Butler’s basic stance is that it isn’t sufficient to see if what you see is not what you recognize as a livable life. If lives are “unreal,” their negation cannot be reckoned as a loss and this, in turn, fuels insatiable violence.
I think the myopic focus on the slaughterhouse tends to ultimately produce the “derealization” it intends to critique.
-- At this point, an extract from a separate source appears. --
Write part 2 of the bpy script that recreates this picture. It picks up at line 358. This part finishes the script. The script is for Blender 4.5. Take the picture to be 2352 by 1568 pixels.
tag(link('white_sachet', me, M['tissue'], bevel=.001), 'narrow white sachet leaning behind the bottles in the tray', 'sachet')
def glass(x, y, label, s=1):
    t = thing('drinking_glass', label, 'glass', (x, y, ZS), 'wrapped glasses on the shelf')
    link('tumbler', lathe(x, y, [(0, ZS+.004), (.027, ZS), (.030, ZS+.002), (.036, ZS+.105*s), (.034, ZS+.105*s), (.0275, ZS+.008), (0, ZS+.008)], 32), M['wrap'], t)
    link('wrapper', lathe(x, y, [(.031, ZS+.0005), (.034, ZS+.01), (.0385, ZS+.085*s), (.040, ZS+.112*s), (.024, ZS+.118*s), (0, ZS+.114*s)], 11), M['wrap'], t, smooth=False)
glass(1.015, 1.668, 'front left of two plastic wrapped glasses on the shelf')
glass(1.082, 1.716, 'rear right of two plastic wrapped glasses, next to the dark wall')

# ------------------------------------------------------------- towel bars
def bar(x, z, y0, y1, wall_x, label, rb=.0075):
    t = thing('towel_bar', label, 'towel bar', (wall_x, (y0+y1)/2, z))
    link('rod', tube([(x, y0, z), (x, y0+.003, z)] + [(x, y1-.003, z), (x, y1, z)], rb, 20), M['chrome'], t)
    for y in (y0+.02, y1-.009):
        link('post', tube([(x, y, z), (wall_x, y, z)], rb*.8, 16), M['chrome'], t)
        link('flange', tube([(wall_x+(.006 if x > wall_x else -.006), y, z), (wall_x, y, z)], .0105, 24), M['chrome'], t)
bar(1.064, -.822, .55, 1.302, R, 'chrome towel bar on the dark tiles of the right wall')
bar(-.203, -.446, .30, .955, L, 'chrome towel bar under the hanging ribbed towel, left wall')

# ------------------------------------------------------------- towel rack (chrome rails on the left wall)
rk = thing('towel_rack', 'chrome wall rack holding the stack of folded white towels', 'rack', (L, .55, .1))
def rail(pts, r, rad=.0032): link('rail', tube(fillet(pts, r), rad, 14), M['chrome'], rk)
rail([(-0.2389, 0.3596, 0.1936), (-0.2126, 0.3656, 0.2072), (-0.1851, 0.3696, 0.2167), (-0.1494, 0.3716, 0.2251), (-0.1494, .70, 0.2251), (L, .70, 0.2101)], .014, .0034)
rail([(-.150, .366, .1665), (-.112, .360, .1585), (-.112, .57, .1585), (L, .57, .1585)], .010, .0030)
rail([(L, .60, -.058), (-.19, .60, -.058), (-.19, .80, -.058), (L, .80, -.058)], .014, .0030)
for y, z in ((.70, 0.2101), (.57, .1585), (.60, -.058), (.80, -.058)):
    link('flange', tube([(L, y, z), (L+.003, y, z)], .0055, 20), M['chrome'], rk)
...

The fantasy scene of the slaughterhouse is so over-determined, so non-relational that livestock appear there always already destined to die.
If we take the slaughterhouse as synecdoche for the “cruel system of meat production” and we enter into moral concern about those animals when they are literally on the precipice of annihilation, it will be hard to imagine their lives as anything but “unreal” and negatable.
This is why my research is about the complexity of the spaces of animal agriculture and I insist that, despite their relationship to death-making, they are social spaces where people find themselves in relation to and intimate with animals, often in profoundly meaningful ways.
I take that stance inspired people, such as Pachirat and Blanchette, who have studied the social granularity, contingency, and contest of those spaces and have resisted the tendency to let the scene of slaughter crowd out the harrowing living we find anywhere meat is being made.